> _AIM_: Check every line below for the string "math", and copy the lines that contain it.

> _DATA PROVIDED_:
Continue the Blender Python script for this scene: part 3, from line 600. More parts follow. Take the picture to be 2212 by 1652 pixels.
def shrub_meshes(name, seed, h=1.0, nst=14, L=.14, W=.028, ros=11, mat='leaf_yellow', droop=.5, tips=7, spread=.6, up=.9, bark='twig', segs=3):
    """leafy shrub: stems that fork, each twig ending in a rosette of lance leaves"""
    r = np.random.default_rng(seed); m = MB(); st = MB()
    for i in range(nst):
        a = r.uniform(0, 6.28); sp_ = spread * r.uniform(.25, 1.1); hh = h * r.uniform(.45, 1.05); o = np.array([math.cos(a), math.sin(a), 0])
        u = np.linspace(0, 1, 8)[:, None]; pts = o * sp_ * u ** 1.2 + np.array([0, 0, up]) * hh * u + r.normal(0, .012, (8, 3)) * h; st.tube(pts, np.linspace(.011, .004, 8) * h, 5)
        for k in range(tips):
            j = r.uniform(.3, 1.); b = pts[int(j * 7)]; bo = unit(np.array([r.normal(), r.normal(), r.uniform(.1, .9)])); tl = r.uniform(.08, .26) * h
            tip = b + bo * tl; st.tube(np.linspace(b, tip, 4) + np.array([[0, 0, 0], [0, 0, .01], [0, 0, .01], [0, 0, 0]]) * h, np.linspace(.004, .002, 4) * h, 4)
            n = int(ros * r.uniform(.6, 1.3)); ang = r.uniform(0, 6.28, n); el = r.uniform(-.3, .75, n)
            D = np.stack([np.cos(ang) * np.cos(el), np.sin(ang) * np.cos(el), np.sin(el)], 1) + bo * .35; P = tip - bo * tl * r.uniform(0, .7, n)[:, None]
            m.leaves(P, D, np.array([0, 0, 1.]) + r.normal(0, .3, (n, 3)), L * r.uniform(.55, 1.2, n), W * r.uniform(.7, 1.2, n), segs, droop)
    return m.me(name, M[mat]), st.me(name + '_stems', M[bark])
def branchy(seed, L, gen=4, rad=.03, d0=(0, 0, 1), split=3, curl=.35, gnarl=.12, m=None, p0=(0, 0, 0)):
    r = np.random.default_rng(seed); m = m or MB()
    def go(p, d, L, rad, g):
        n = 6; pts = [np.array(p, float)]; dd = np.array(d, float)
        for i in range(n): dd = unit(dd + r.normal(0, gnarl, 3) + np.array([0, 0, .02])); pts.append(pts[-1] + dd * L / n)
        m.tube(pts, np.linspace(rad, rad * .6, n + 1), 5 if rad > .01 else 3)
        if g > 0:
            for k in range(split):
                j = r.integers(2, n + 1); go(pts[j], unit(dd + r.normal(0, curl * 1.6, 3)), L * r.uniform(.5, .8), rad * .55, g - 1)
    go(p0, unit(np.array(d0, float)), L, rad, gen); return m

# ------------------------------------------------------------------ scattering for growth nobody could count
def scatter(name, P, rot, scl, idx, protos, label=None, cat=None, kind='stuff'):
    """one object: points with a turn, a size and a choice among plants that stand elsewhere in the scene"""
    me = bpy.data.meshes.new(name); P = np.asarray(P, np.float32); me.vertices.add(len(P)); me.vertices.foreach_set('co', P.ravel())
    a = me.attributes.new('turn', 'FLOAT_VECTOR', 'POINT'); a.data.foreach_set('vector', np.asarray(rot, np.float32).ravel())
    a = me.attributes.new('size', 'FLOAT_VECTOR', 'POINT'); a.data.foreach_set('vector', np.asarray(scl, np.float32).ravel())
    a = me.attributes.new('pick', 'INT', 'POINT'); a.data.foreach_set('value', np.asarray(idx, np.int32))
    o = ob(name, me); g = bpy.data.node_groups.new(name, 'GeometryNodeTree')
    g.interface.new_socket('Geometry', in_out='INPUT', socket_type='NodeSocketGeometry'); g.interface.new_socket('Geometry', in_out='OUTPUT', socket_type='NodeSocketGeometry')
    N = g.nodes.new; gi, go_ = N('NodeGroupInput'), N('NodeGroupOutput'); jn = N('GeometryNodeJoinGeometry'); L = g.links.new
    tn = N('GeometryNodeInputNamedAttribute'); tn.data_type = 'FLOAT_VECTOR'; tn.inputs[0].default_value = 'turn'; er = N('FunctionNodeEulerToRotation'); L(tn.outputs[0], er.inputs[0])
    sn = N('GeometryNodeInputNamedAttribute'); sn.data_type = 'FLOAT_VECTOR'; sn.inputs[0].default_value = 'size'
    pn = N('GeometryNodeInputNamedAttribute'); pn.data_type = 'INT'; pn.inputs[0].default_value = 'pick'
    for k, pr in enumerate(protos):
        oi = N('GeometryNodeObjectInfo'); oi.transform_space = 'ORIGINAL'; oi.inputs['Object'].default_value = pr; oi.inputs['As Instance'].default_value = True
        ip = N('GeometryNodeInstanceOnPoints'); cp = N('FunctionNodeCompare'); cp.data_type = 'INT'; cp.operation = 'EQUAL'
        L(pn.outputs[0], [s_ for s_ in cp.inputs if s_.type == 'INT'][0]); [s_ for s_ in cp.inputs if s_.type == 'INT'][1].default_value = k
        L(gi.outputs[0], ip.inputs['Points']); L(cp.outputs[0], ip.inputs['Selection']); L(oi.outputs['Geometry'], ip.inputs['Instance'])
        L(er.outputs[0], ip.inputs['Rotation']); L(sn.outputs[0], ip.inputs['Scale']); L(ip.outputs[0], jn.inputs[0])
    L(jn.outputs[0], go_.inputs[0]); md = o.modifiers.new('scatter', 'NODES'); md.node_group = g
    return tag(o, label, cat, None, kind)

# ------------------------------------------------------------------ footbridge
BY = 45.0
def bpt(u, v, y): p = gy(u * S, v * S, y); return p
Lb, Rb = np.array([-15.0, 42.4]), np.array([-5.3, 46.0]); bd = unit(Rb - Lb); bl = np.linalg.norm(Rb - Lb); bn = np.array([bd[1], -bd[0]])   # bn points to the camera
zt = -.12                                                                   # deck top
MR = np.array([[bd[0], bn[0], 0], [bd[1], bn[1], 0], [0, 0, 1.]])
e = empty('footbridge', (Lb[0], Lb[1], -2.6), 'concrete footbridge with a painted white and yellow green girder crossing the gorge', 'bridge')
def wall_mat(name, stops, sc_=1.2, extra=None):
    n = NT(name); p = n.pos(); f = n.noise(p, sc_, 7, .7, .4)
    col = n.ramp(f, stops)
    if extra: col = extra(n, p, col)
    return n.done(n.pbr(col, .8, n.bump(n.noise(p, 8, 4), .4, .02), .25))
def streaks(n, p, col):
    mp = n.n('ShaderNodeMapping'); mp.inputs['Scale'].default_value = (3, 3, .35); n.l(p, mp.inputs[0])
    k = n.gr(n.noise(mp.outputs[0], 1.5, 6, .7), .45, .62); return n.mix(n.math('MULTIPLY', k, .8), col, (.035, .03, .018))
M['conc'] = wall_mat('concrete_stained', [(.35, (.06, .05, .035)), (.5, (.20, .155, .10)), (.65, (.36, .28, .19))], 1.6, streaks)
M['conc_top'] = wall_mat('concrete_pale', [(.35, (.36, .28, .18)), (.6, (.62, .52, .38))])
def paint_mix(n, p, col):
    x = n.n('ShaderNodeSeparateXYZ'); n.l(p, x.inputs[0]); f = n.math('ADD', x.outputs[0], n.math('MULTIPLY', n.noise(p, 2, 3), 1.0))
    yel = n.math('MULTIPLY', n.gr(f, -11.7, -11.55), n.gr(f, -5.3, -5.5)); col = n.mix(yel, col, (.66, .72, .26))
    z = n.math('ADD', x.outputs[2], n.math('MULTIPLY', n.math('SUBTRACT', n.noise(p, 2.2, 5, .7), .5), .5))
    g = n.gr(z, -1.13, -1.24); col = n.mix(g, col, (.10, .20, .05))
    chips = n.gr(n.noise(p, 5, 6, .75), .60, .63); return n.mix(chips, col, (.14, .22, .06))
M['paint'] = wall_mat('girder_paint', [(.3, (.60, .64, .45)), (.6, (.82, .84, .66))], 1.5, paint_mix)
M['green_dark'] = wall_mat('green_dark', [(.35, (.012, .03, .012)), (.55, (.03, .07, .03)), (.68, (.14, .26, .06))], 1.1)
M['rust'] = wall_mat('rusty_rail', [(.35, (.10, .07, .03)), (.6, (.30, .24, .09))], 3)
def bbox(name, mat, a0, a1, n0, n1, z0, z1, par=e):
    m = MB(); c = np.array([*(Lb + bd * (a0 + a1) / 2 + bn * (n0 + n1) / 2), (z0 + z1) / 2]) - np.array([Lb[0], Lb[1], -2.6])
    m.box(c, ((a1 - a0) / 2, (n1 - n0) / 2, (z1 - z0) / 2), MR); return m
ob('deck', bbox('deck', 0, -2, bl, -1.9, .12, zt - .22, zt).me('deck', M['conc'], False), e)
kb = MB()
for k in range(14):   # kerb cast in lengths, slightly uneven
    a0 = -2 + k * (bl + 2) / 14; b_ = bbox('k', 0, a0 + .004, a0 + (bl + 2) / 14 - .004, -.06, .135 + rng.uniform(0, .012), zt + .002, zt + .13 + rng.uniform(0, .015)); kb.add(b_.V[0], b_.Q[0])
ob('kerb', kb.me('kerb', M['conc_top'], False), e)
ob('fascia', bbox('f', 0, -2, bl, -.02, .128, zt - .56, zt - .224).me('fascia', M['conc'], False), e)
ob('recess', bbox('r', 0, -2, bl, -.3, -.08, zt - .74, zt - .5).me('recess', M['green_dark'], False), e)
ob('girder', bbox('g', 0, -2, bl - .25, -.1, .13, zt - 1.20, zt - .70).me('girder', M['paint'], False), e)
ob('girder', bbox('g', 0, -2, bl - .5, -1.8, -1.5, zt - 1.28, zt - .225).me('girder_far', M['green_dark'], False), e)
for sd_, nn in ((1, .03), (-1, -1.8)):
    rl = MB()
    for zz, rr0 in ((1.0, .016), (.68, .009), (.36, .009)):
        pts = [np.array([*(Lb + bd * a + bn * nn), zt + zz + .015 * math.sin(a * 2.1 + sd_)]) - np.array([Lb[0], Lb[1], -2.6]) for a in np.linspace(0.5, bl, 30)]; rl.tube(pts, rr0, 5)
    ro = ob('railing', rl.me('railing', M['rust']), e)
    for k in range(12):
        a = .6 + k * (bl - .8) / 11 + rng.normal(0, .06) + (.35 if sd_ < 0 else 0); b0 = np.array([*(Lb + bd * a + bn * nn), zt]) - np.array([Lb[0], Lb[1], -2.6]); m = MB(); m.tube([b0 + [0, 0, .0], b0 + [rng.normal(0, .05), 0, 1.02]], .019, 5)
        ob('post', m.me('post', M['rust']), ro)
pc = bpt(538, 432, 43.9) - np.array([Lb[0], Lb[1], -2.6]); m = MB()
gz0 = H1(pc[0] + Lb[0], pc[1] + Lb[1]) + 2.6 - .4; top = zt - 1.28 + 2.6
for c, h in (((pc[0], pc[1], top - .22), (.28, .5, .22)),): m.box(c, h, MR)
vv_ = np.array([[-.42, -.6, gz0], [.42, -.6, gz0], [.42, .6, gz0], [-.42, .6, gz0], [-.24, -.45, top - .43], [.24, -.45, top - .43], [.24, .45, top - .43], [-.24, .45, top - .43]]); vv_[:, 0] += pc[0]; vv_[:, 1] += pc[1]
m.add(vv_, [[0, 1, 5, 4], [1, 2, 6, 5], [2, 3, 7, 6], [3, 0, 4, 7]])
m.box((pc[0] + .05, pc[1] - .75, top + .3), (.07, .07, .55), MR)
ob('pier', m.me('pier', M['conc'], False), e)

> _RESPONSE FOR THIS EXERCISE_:
        a = r.uniform(0, 6.28); sp_ = spread * r.uniform(.25, 1.1); hh = h * r.uniform(.45, 1.05); o = np.array([math.cos(a), math.sin(a), 0])
    k = n.gr(n.noise(mp.outputs[0], 1.5, 6, .7), .45, .62); return n.mix(n.math('MULTIPLY', k, .8), col, (.035, .03, .018))
    x = n.n('ShaderNodeSeparateXYZ'); n.l(p, x.inputs[0]); f = n.math('ADD', x.outputs[0], n.math('MULTIPLY', n.noise(p, 2, 3), 1.0))
    yel = n.math('MULTIPLY', n.gr(f, -11.7, -11.55), n.gr(f, -5.3, -5.5)); col = n.mix(yel, col, (.66, .72, .26))
    z = n.math('ADD', x.outputs[2], n.math('MULTIPLY', n.math('SUBTRACT', n.noise(p, 2.2, 5, .7), .5), .5))
        pts = [np.array([*(Lb + bd * a + bn * nn), zt + zz + .015 * math.sin(a * 2.1 + sd_)]) - np.array([Lb[0], Lb[1], -2.6]) for a in np.linspace(0.5, bl, 30)]; rl.tube(pts, rr0, 5)